Julia sat with great grace - and almost sidesaddle on a high chair on the terrace. Her interests are lawn tennis and painting, so the sight of the Happy Valley track lit up like a fairground, catching the evening drizzle falling in perfect formation, wasnew to her and clearly engaging. I caught her profile once in a quiet delight at the scene.

Ralph Peter Jentes, general manager of the Grand Hyatt and of the opinion that most Russians are comfortable in German, spoke to Julia in it with great charm and she replied with ease even though she is studying English and French at university, whence she will return when her ''reign'' ends in November at the next contest at Sun City, Bophuthatswana.

I wondered to her if the Romanovs would ever be restored and she seemed as fogged as April would have been about that one, but the subject closest to her heart that evening was Mother Russia and we talked mostly of that in our short time together.

We wagered a little on the first two races or, to be frank, somebody else did for her because she couldn't and, as a date, I am a cheapskate.
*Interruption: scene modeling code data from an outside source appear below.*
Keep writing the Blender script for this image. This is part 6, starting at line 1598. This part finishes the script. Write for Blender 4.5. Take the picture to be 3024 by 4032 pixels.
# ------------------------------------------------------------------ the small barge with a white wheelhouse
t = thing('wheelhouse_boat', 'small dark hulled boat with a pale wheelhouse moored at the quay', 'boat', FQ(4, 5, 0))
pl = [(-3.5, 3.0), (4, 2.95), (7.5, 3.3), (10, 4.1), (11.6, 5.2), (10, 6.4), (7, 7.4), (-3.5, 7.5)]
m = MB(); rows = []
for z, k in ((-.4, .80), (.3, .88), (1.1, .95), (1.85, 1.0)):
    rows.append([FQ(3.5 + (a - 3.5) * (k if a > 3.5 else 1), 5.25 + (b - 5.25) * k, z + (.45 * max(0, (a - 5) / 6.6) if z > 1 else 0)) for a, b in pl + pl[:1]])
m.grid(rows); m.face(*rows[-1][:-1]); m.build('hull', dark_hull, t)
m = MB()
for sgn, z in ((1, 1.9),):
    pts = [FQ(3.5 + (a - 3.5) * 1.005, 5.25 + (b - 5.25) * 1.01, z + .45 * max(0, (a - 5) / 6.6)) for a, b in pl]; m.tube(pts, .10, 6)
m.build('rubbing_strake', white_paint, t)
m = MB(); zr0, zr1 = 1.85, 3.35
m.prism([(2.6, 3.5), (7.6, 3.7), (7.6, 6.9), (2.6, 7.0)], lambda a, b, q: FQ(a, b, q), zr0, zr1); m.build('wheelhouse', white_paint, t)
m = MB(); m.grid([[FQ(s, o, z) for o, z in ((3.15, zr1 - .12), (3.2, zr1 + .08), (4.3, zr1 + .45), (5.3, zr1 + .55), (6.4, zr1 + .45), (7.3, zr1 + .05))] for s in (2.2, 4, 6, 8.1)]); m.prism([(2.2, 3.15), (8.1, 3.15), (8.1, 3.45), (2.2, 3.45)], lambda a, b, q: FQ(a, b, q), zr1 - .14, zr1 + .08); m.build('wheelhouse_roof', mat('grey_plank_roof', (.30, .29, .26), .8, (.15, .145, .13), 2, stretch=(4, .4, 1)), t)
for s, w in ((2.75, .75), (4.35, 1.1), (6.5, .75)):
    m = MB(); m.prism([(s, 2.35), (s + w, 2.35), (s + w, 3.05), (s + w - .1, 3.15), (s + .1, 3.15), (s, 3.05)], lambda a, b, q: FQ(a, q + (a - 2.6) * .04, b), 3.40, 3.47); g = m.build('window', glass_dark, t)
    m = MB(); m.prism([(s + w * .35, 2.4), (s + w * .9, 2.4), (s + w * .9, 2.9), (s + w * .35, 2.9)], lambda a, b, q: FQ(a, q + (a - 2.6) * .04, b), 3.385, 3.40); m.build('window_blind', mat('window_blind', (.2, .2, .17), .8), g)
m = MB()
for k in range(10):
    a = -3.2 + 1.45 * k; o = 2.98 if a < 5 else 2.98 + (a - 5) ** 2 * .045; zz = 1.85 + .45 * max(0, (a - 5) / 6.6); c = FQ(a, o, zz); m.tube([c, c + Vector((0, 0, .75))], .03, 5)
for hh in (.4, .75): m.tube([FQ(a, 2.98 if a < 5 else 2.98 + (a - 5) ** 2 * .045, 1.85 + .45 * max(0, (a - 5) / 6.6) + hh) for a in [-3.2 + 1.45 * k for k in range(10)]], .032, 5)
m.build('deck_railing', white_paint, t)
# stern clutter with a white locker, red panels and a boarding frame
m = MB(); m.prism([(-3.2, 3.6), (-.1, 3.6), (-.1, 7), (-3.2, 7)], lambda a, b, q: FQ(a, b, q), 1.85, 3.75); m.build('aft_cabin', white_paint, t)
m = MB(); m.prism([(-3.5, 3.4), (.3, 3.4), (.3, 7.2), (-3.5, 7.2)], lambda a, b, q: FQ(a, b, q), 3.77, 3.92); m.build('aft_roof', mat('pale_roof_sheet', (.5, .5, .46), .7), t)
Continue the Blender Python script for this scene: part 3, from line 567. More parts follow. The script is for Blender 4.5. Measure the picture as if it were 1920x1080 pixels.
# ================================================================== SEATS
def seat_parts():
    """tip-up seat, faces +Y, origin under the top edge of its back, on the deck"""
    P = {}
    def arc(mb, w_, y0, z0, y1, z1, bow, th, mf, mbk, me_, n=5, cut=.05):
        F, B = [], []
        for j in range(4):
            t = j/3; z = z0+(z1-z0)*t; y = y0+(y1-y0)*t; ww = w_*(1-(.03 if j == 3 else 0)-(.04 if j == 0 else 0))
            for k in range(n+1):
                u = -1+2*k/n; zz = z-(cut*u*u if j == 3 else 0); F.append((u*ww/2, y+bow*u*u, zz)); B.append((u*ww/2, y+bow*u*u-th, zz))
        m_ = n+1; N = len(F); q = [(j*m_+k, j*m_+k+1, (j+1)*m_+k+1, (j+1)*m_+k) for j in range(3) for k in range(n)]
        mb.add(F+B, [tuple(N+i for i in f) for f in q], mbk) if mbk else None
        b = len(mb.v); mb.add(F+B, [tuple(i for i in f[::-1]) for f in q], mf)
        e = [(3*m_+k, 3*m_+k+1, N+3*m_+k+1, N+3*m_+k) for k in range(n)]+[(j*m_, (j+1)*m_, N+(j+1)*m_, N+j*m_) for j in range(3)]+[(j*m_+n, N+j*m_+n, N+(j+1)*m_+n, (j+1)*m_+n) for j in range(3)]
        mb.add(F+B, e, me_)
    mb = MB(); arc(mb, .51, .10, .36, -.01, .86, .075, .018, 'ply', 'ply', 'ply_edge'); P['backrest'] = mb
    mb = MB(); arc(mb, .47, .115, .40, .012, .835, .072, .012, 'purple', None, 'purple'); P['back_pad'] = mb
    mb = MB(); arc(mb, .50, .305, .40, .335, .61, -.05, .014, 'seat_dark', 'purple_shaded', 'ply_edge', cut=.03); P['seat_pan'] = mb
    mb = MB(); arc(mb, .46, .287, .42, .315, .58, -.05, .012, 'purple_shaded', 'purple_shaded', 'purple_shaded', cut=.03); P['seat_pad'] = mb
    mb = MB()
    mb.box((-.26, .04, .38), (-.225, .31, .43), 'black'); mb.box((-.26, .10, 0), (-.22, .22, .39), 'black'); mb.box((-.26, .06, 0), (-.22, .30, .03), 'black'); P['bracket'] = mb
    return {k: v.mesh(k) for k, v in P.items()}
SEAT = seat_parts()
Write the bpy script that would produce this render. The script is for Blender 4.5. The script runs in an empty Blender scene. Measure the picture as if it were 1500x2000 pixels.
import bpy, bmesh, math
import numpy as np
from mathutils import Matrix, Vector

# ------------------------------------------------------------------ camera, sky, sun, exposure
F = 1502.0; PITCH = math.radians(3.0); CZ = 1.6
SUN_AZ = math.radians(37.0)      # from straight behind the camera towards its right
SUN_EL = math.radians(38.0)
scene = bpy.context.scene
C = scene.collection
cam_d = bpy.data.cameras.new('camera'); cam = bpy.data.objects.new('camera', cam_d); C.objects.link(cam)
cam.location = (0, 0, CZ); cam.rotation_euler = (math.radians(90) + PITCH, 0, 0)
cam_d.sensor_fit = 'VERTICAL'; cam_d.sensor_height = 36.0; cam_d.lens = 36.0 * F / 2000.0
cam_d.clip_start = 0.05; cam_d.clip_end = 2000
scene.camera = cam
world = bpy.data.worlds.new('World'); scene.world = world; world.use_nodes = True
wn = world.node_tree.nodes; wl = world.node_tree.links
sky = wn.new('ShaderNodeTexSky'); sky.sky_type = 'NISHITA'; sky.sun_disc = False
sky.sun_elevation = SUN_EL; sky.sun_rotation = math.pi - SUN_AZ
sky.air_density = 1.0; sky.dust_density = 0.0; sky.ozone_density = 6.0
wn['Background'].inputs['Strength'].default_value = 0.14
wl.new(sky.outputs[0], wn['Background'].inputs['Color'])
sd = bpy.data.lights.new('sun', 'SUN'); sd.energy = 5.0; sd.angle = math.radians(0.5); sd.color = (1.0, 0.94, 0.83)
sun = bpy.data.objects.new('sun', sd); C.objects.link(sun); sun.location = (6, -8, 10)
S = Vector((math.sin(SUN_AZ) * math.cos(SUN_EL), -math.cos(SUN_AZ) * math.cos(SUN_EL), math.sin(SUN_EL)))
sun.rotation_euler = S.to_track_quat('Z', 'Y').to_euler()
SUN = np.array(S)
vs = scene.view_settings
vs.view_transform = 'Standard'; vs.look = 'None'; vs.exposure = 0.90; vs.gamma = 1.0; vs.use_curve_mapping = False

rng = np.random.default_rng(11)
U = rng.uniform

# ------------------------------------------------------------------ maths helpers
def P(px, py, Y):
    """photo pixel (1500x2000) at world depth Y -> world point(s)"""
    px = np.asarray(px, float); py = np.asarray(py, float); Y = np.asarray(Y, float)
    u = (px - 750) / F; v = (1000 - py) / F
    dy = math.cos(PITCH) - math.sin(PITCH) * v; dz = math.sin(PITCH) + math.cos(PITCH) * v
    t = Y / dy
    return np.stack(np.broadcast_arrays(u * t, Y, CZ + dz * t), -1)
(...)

Then it was time for her to go back to the hotel and I went with her - didn't I? Well, not exactly. The chances of a 42-year-old hack getting a goodnight kiss from an 18-year-old temporary megastar in the Ritz-Carlton's lobby with WPC Prop Forward standing by seemed remote.

On the other hand the hospitable Mr Li had laid a place for dinner with my name on it and a chauvinist without a cold has got to eat. Anyway it would not have done for me to have got as attached to Julia as I once did to April. I only had to share April with the park keepers, not the world.